_EXERCISE DIRECTIONS_: List the lines of this listing that hold the word "from".

_RECORDS SUPPLIED_:
▼

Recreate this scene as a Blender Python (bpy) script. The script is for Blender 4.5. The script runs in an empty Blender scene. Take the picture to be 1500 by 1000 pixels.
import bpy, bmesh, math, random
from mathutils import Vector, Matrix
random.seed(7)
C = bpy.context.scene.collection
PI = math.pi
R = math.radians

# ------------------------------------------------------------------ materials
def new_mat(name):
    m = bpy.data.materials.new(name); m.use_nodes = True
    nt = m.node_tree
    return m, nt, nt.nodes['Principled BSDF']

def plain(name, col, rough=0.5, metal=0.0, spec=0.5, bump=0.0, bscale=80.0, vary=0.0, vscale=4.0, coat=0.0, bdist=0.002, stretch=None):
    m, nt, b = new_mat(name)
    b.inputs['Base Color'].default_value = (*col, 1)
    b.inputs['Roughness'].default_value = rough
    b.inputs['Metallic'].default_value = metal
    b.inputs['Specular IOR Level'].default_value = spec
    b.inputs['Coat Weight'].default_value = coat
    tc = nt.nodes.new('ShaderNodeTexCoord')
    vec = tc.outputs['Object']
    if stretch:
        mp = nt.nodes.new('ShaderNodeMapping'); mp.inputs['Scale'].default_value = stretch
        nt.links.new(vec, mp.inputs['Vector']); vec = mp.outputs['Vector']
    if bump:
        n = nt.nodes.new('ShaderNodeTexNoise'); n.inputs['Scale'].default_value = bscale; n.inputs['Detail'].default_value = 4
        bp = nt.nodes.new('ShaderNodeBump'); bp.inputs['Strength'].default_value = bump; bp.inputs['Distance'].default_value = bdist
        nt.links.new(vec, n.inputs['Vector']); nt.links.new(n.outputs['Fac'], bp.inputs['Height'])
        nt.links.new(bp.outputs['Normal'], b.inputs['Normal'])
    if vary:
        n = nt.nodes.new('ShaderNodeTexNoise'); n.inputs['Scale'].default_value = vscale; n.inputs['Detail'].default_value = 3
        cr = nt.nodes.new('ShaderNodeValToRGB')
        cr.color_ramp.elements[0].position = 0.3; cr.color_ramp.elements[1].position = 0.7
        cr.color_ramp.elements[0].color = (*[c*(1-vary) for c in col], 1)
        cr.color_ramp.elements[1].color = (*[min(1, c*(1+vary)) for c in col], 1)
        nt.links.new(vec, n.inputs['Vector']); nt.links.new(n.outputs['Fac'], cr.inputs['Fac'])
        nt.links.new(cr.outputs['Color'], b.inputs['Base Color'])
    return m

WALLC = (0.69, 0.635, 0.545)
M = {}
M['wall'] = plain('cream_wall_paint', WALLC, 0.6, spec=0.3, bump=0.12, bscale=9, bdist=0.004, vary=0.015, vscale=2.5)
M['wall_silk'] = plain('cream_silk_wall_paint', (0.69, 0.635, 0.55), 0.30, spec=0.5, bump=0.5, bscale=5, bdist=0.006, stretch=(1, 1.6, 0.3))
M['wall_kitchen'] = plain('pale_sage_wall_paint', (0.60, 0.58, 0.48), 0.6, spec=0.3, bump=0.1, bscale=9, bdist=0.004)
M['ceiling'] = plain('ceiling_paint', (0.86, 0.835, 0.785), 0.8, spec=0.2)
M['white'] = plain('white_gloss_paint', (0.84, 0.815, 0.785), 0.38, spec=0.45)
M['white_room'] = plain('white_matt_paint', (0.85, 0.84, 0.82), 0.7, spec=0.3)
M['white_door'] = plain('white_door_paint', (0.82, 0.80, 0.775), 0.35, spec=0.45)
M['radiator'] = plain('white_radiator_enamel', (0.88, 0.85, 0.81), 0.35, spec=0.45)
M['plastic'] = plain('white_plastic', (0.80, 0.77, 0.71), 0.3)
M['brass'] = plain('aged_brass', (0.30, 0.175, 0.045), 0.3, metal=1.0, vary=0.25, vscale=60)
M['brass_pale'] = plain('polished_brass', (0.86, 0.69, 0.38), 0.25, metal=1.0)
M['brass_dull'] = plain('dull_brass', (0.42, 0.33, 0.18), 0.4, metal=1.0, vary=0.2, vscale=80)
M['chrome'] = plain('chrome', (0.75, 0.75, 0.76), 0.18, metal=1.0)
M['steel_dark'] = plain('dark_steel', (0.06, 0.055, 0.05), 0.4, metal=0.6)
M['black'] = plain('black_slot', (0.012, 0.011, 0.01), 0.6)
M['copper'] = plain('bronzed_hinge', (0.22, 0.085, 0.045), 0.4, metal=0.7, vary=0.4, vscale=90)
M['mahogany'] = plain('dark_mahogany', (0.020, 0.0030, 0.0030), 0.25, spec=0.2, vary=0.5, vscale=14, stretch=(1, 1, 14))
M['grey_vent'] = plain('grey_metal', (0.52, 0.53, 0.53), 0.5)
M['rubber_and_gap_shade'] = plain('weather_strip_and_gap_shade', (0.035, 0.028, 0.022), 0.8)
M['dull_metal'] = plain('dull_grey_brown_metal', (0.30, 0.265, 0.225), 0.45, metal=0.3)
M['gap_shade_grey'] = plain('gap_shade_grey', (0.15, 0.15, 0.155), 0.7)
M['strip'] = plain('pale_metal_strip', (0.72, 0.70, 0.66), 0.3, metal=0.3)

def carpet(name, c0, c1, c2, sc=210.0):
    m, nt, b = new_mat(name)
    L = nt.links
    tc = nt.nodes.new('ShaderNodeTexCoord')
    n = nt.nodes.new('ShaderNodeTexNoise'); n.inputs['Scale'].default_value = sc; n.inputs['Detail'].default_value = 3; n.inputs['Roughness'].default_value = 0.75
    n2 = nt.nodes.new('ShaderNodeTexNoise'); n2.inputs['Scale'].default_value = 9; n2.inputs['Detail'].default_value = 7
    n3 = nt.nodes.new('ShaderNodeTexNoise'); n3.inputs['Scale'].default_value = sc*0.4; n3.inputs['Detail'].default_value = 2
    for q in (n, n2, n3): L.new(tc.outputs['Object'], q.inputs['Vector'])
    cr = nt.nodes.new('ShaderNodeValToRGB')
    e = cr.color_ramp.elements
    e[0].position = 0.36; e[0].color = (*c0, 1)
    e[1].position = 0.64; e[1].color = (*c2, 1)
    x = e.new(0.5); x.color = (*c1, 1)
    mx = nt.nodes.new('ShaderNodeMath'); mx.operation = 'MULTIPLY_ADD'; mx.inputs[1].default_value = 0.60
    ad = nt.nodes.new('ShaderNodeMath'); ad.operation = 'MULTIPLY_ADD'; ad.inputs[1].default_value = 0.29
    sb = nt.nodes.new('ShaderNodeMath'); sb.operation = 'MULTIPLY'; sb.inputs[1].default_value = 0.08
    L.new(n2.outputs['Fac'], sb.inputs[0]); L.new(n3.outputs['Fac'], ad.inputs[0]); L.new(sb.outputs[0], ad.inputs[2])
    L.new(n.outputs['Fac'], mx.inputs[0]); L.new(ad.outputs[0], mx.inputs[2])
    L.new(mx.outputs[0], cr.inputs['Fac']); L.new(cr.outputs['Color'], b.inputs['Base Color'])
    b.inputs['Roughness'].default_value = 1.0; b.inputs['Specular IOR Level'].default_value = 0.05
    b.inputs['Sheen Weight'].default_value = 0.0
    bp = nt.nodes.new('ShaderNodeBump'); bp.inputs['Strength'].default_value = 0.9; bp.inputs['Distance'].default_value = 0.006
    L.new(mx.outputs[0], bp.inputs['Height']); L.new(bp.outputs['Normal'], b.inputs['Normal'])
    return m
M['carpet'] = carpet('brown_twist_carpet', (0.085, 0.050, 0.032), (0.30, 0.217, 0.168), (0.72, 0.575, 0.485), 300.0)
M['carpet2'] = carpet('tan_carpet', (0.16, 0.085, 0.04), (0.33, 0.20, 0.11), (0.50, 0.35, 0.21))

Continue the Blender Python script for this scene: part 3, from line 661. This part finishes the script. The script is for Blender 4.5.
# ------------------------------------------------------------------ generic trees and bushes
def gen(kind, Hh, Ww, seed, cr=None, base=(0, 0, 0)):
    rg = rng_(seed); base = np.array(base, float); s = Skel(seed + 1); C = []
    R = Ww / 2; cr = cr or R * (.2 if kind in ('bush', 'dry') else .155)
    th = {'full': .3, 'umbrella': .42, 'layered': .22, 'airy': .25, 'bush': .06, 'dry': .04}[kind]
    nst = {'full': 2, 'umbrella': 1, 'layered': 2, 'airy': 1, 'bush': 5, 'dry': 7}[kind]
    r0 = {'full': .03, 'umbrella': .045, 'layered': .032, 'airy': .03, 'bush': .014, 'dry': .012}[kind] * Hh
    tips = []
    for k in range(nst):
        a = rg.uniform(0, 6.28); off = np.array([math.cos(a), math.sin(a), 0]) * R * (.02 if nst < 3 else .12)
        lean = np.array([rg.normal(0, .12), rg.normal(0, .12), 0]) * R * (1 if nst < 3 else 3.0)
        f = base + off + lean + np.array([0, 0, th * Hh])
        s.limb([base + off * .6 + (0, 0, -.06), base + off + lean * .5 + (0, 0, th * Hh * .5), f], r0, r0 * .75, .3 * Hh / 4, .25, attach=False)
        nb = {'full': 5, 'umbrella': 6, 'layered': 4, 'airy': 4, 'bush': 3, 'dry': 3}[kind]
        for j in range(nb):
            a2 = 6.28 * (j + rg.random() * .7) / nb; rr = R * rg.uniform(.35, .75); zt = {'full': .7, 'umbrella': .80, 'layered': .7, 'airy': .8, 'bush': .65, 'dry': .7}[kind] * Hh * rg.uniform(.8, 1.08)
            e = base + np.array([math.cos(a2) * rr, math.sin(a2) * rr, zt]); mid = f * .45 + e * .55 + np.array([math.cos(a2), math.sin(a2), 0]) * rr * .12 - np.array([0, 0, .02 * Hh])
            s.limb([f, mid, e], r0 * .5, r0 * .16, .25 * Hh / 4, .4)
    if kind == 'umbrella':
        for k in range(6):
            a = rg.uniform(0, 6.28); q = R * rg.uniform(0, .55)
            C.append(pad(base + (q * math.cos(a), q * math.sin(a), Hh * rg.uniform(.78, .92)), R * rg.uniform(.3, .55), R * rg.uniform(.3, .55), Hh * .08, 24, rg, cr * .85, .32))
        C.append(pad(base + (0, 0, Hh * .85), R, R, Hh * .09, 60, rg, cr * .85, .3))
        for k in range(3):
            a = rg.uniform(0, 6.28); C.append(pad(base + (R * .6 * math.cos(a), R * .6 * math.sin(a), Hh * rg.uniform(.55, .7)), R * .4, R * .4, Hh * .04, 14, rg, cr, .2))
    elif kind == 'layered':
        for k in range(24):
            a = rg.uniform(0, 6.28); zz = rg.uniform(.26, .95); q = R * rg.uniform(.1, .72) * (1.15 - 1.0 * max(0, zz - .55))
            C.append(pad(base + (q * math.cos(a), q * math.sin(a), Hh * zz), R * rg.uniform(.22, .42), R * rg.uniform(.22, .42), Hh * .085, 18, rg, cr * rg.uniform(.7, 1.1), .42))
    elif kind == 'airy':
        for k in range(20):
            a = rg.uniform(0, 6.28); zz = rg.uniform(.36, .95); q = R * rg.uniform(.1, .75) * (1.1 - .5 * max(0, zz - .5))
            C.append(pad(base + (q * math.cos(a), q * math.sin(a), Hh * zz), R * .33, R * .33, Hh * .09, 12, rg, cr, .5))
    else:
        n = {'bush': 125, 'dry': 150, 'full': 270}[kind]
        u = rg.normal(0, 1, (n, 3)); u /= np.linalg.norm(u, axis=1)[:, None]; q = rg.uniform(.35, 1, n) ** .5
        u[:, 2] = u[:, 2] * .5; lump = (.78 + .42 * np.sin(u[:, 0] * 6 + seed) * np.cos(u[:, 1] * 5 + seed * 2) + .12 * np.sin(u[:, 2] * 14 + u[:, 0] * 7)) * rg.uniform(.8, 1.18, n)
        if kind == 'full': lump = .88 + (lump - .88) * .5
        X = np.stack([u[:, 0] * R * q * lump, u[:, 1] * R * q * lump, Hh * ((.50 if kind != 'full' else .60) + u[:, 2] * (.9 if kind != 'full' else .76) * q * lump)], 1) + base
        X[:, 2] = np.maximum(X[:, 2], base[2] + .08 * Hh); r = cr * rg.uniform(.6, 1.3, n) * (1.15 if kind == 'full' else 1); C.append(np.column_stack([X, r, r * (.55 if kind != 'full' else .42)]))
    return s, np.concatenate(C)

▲

_WRITTEN REPLY_:
from mathutils import Vector, Matrix
Continue the Blender Python script for this scene: part 3, from line 661. This part finishes the script. The script is for Blender 4.5.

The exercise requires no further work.